Os Tecidos e a Trabalhos em Metal de Nazca
A cultura nazca, como muitas outras culturas na América do Sul, apreciava não somente a tecelagem e bordadura da lã, mas também a pintura de roupas de algodão com uma variedade de imagens e motivos coloridos. Os tecidos sobreviveram admiravelmente bem, graças ao clima extremamente seco, e revelam que os tecelões nazcas empregavam todas as técnicas andinas e uma impressionante gama de cores e sombras para produzir padrões intrincados e detalhados. As figuras se destacavam e, com maior frequência, aparecem participando de cenas de colheita, que retratam alimentos como milho e feijões. Formas animais, similares àquelas dos geoglifos e desenhos de cerâmica, também eram temas populares. Descobriram-se teares, bilros, agulhas, bolas de algodão e potes de corantes nos povoados de Nazca.

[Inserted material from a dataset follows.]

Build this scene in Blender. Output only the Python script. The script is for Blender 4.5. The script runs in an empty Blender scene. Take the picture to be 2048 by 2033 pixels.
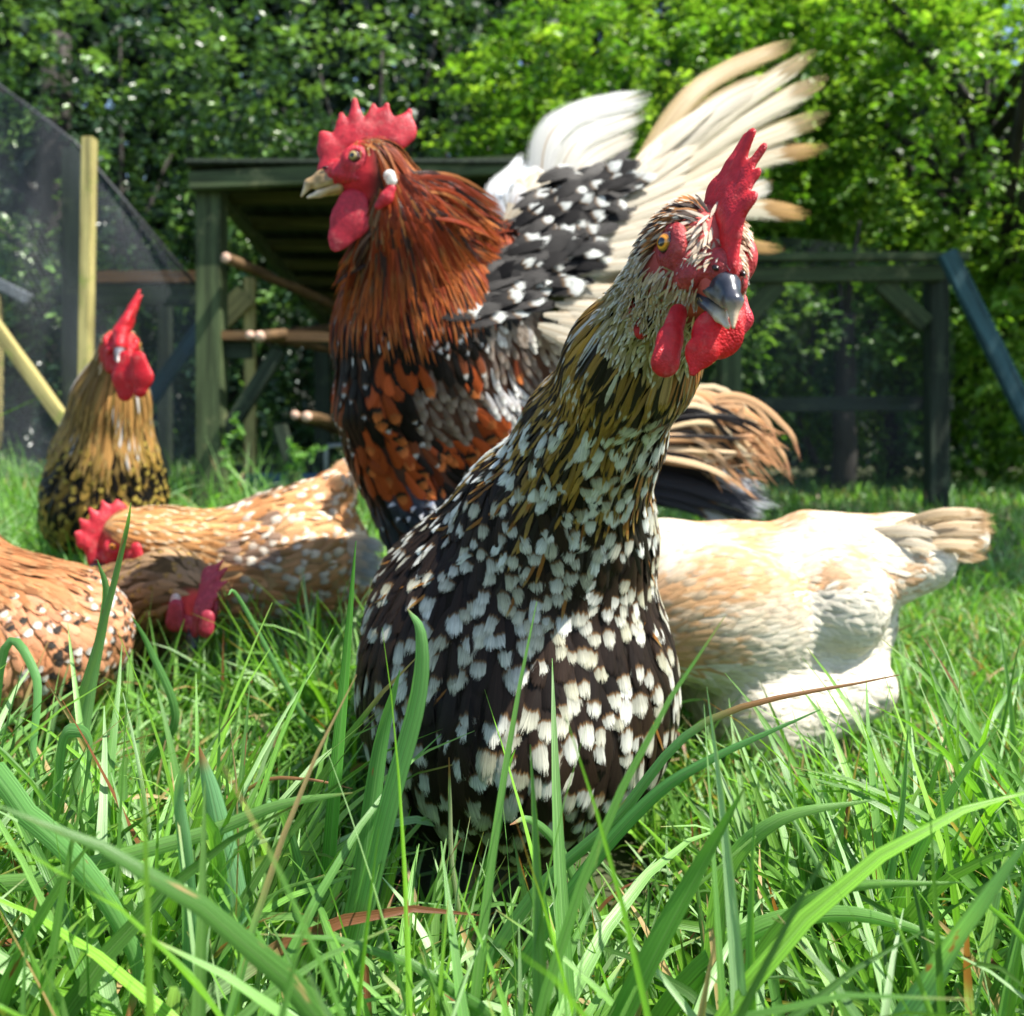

Os metalúrgicos nazcas batiam o ouro até formar placas finas, cortadas para criar silhuetas. Como preferiam manter as superfícies lisas e reflexivas, havia pouco trabalho de repoussé para a decoração externa. Usavam-se máscaras sobre a boca que faziam o portador parecer ter uma barba e suíças feitas de ouro. Máscaras faciais inteiras de ouro, plumas de cabelo e ornamentos para o nariz e testa também eram produzidas. Estas máscaras de ouro alteravam a face do portador e relembram as cerimônias de transformação realizadas pelos xamãs, um tema popular na arte nazca.